The existence of this great southern land was then further confirmed when in 1520 Magellan sailed through the straits thereafter named after him. Magellan sailed between South America and what he called “Terra del Fuego,” which naturally was assumed to be the shore of Terra Australis. Thus it was that maps began to give a firmer shape to that continent.

However, Tierra del Fuego is an island, not part of Terra Australis, as was proven in 1616, when Jacques Le Maire and Willem Corneliszoon Schouten sailed from the Atlantic Ocean, south of Tierra del Fuego, and into the Pacific.

This did not get rid of the notion of Terra Australis Incognito, however, it just necessitated a modification of the shape of that putative continent. Map makers, not wanting to have to re-engrave entire new plates for their maps which had hitherto shown the continent including the northern shore of Tierra Del Fuego, simply erased the shoreline connected to the now-known-to-be island, ending the coast vaguely somewhere in the oceans to the east and west.

Through much of the seventeenth century, as explorations were being made in the southern oceans, new discoveries of land were often initially assumed to be part of Terra Australis-—for instance this was thought at one time for the New Hebrides and Australia—-until this was shown to be incorrect. As these discoveries were reported, parts of the coastline of Terra Australis, which had appeared on maps since the sixteenth century, were more and more erased, so that by the end of the seventeenth century, people were beginning to doubt its existence.

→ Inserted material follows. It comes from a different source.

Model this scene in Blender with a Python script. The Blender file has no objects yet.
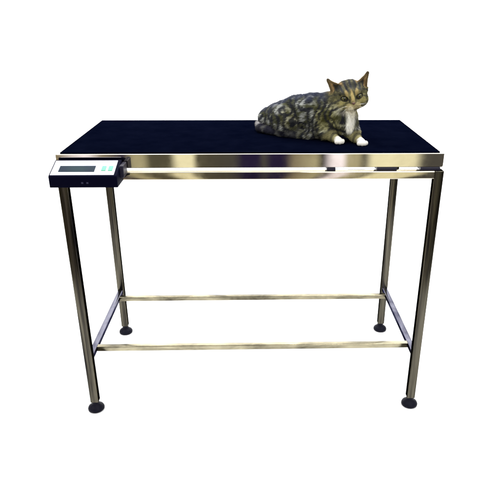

It was one of the greatest scientific cartographers of all time, Guillaume Delisle, who finally decided—-given the total lack of any evidence—-that he would completely remove the continent from his maps. Quite ironic that the person who was most closely following good, scientific principals in mapmaking, ended up making maps which were the furthest from reality.

The hope for a great southern continent continued into the eighteenth century, with James Cook having secret instructions to search for it during his 1768-71 voyage supposedly just to observe the transit of Venus across the Sun from Tahiti. On his second voyage, of 1772-73, Cook sailed around the seas so far to the south that he proved that if there were any southern continent, it was much smaller than the original theories suggested. It wasn’t until 1820 that the continent was first actually sighted, with the last of the known continents finally making it onto maps of the world legitimately, rather than as a matter of speculation.